- [DATA BLOCK]:
---

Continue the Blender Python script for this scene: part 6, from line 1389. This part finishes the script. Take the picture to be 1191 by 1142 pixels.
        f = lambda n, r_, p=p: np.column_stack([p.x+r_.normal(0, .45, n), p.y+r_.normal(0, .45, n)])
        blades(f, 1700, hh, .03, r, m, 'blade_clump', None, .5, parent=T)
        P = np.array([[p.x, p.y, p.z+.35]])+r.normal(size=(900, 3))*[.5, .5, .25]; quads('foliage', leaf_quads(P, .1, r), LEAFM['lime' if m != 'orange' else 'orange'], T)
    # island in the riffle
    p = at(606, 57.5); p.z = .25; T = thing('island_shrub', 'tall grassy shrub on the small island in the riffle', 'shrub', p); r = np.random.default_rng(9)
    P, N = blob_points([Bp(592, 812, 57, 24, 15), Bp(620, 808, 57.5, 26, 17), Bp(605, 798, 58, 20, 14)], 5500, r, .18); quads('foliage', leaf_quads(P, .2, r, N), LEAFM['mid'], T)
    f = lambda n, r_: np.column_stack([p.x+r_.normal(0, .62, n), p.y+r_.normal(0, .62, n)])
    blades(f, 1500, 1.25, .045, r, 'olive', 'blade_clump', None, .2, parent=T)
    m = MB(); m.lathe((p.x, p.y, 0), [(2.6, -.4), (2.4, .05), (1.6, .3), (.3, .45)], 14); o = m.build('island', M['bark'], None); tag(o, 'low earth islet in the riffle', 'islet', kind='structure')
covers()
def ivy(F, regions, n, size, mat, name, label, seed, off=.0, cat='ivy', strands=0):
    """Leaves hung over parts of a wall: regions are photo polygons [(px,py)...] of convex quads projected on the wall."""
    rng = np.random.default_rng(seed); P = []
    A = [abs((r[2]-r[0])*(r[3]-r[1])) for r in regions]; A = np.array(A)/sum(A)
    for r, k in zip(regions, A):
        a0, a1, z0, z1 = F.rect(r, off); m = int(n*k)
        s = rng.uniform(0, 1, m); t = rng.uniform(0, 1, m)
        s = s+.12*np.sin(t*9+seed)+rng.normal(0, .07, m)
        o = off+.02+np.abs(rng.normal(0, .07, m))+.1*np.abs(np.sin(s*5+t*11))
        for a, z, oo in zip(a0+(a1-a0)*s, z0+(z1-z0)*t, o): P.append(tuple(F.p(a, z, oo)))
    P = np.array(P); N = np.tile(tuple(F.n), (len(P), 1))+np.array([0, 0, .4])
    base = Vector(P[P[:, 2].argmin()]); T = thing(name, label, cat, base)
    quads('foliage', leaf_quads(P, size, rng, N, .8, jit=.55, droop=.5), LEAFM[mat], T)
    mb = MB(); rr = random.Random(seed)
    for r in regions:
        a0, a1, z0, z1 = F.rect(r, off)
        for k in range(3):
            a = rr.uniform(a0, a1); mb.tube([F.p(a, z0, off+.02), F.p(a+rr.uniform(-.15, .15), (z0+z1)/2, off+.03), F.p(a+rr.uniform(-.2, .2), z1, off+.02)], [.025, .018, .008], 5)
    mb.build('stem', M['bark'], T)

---

Print all the data exactly.

- [RESULT]:
Continue the Blender Python script for this scene: part 6, from line 1389. This part finishes the script. Take the picture to be 1191 by 1142 pixels.
        f = lambda n, r_, p=p: np.column_stack([p.x+r_.normal(0, .45, n), p.y+r_.normal(0, .45, n)])
        blades(f, 1700, hh, .03, r, m, 'blade_clump', None, .5, parent=T)
        P = np.array([[p.x, p.y, p.z+.35]])+r.normal(size=(900, 3))*[.5, .5, .25]; quads('foliage', leaf_quads(P, .1, r), LEAFM['lime' if m != 'orange' else 'orange'], T)
    # island in the riffle
    p = at(606, 57.5); p.z = .25; T = thing('island_shrub', 'tall grassy shrub on the small island in the riffle', 'shrub', p); r = np.random.default_rng(9)
    P, N = blob_points([Bp(592, 812, 57, 24, 15), Bp(620, 808, 57.5, 26, 17), Bp(605, 798, 58, 20, 14)], 5500, r, .18); quads('foliage', leaf_quads(P, .2, r, N), LEAFM['mid'], T)
    f = lambda n, r_: np.column_stack([p.x+r_.normal(0, .62, n), p.y+r_.normal(0, .62, n)])
    blades(f, 1500, 1.25, .045, r, 'olive', 'blade_clump', None, .2, parent=T)
    m = MB(); m.lathe((p.x, p.y, 0), [(2.6, -.4), (2.4, .05), (1.6, .3), (.3, .45)], 14); o = m.build('island', M['bark'], None); tag(o, 'low earth islet in the riffle', 'islet', kind='structure')
covers()
def ivy(F, regions, n, size, mat, name, label, seed, off=.0, cat='ivy', strands=0):
    """Leaves hung over parts of a wall: regions are photo polygons [(px,py)...] of convex quads projected on the wall."""
    rng = np.random.default_rng(seed); P = []
    A = [abs((r[2]-r[0])*(r[3]-r[1])) for r in regions]; A = np.array(A)/sum(A)
    for r, k in zip(regions, A):
        a0, a1, z0, z1 = F.rect(r, off); m = int(n*k)
        s = rng.uniform(0, 1, m); t = rng.uniform(0, 1, m)
        s = s+.12*np.sin(t*9+seed)+rng.normal(0, .07, m)
        o = off+.02+np.abs(rng.normal(0, .07, m))+.1*np.abs(np.sin(s*5+t*11))
        for a, z, oo in zip(a0+(a1-a0)*s, z0+(z1-z0)*t, o): P.append(tuple(F.p(a, z, oo)))
    P = np.array(P); N = np.tile(tuple(F.n), (len(P), 1))+np.array([0, 0, .4])
    base = Vector(P[P[:, 2].argmin()]); T = thing(name, label, cat, base)
    quads('foliage', leaf_quads(P, size, rng, N, .8, jit=.55, droop=.5), LEAFM[mat], T)
    mb = MB(); rr = random.Random(seed)
    for r in regions:
        a0, a1, z0, z1 = F.rect(r, off)
        for k in range(3):
            a = rr.uniform(a0, a1); mb.tube([F.p(a, z0, off+.02), F.p(a+rr.uniform(-.15, .15), (z0+z1)/2, off+.03), F.p(a+rr.uniform(-.2, .2), z1, off+.02)], [.025, .018, .008], 5)
    mb.build('stem', M['bark'], T)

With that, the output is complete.